Re: Laidler gone according to HUN
Reply #13 –
Genuinely shocked, and disappointed at what I just read.
There is a plethora of anecdotal evidence to support both arguments - to spank or not to spank. This issue is far greater and way more important than anecdotal stories.
But if you want anecdotal, then I will meet your anecdotal and raise you an anecdotal… I have 2 daughters who were never spanked, which to me, if I had, would have been physical abuse. Today, they are both terrific 'citizens'. They were both set strong and clear boundaries... enforced by voice, example and non-negotiable rewards and punishments (never physical. Boundaries is the key).
A child’s body (indeed, all people), is sacrosanct.
Too many of us are the parents that our parents were. Well, not here. My sister, brother and I were disciplined in the good old Catholic way... spare the rod and spoil the child. Watching my sister, deeply distressed, at age 14, whilst my father 'spanked' her was traumatic. She learned nothing from his 'hiding'... other than shame. Yes, I know, anecdotal… but I know what his hidings did to my sister (and me).

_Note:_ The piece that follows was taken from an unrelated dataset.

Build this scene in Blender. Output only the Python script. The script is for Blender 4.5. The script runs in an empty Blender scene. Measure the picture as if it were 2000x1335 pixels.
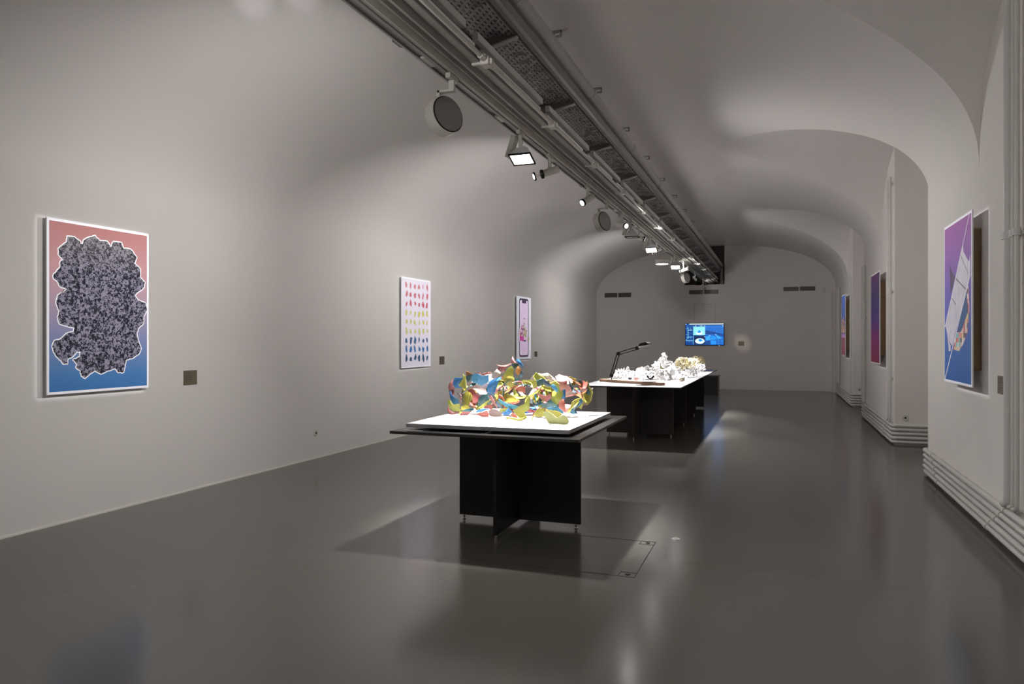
import bpy, bmesh, math, random
from math import sin, cos, pi, atan2, sqrt, radians
from mathutils import Vector, Matrix, Euler

# ------------------------------------------------------------------ camera, world, exposure
SC = bpy.context.scene
COL = SC.collection
YAW = math.atan(520 / 1440)
cam_d = bpy.data.cameras.new('camera'); cam_d.lens = 25.92; cam_d.sensor_width = 36
cam_d.shift_y = -0.00225; cam_d.clip_end = 200
cam = bpy.data.objects.new('camera', cam_d); COL.objects.link(cam)
cam.location = (0, 0, 1.55); cam.rotation_euler = (pi / 2, 0, YAW)
SC.camera = cam
SC.view_settings.view_transform = 'Standard'; SC.view_settings.look = 'None'
SC.view_settings.gamma = 1; SC.view_settings.use_curve_mapping = False
SC.view_settings.exposure = 0.10
world = bpy.data.worlds.new('world'); SC.world = world; world.use_nodes = True
world.node_tree.nodes['Background'].inputs[0].default_value = (0, 0, 0, 1)
SC.cycles.max_bounces = 14; SC.cycles.diffuse_bounces = 10
SC.cycles.sample_clamp_indirect = 4
SC.cycles.use_denoising = True

# room measures (metres): x across, y along the hall, z up
XL, XR, Z0, RISE = -5.68, 1.62, 3.0, 1.5
YN, YF = -2.0, 24.0
XM, HA = (XL + XR) / 2, (XR - XL) / 2
BAYS = [(4.85, 2.45), (11.5, 2.1), (17.8, 2.2)]; LR, LN = 1.43, 2.6
RECESS = [(3.2, 5.9), (9.6, 12.18), (16.3, 18.7)]
XREC = 2.8

# ------------------------------------------------------------------ power of the lamps on the track
P_FLOOD = 46.0; P_CORE = 1850.0; P_WASH = 23.0; P_FRAME = 850.0; P_SPOT = 85.0; P_SIDE = 165.0
NEUTRAL = (1.0, 0.972, 0.948); WARM = (1.0, 0.86, 0.68); COOL = (0.97, 0.97, 1.0)

# ------------------------------------------------------------------ helpers
def mat(name, color, rough=0.6, metal=0.0, emit=0.0, ecol=None, spec=0.5):
    m = bpy.data.materials.new(name); m.use_nodes = True
    b = m.node_tree.nodes['Principled BSDF']
    b.inputs['Base Color'].default_value = (*color, 1)
    b.inputs['Roughness'].default_value = rough
    b.inputs['Metallic'].default_value = metal
    b.inputs['Specular IOR Level'].default_value = spec
    if emit:
        b.inputs['Emission Color'].default_value = (*(ecol or color), 1)
        b.inputs['Emission Strength'].default_value = emit
    return m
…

For any human being to believe that striking another person is good for them; will help them, is obscene and ridiculous. The only thing violence teaches is that violence will get you what you want by force... and that lesson is all around us and contributes significantly to so many social issues.
Please do not confuse my comments with some flowery 60s or Swedish understanding that kids should be regarded as adult and given no discipline and just allowed to develop and grow on their own – rubbish. Boundaries are the key, but how you enforce these boundaries says more about you than your kids – if you need to resort to violence (hitting) to get obedience, then you have failed. You are the adult. You have the big brain. Use it.
Baggers, everyone is entitled to their opinion, but calling someone else's opinion "obscene and ridiculous" simply because it does not line up with your own opinion is IMO not playing the ball or fair to other people sharing their thoughts and opinions about this topic.
Yes I believe that there is far too much physical abuse(disguised as discipline) between parents and children. How ever, I personally was physically, but lovingly disciplined as a kid, and I never had a problem with how or why said discipline was meted out! And when done correctly I believe corporal punishment is a very effective method of discipline.